The question is clear enough in my opinion but, I've found out that if you redraw this picture here:

You'll notice that the Sun is as big as the Earth. But if you scale up the Sun to it's real size compared to the Earth, you would realize that the Earth would covered in daylight ALL THE TIME. So what's going on here?

So yes, if the Sun was big enough and close enough, light from, say, the north pole of the Sun could hit a point on the "far side" of the Earth at a tangent. As in my diagram.

In real life, though, it's not THAT big or THAT close. Let's run the numbers.

Let $s$ be the distance from the Earth to the Sun, $r$ the radius of the Sun, and $A$ the angle along the curve of the Earth from the north pole.
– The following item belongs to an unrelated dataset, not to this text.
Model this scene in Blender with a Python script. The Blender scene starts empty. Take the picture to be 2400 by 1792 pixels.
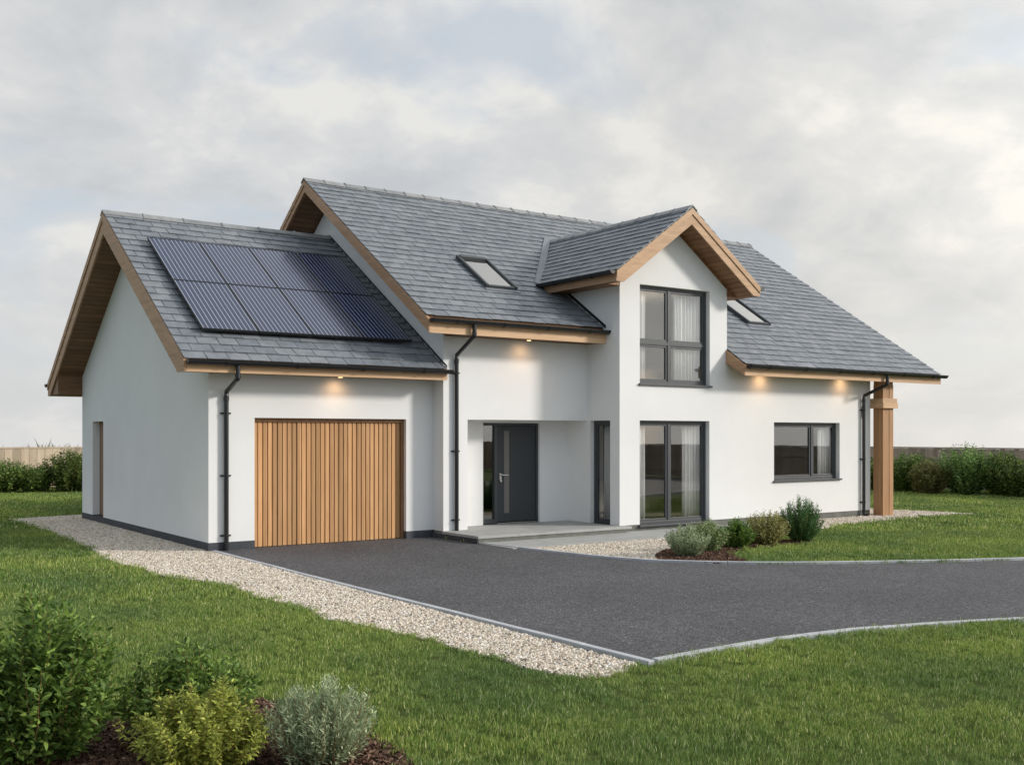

Then we have the triangle shown below, where $h$ is the height of the triangle. The radius of the Earth is very small compared to all the other numbers here, and so basically gets lost in the rounding. As $s$ is very large compared to $r$, $h$ is very close to $r$, so just to keep the geometry simple, let's assume $h=r$. (As $r \ge h$, calculating the real value for $h$ hurts your case.)

So geometry tells us that $r=s * \sin A$.
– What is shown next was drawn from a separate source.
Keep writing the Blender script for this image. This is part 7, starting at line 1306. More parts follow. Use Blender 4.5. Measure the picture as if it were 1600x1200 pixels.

The Sun is about 93 million miles away. So for light rays in this scenario to reach 45 degrees past the Earth's north pole, we'd have:

$$ r = 93,000,000 * \sin(45) \\ r = 93,000,000 * \frac{\sqrt 2}{2} \\ r \approx 65,000,000 \\ $$

That is, the radius of the sun would have to be more than 65 million miles. In real life it's nowhere near that, it's more like 432,000.

So how far past the pole can the light really bleed?

$$ h \ge s * \sin A \\ \sin A \le h / s \\ \sin A \le \frac {432,000}{93,000,000} \\ \sin A \le .004645 \\ A \le 0.266 °\\ $$

That is, sunlight can "bleed" past the pole by about 1/4 of 1 degree.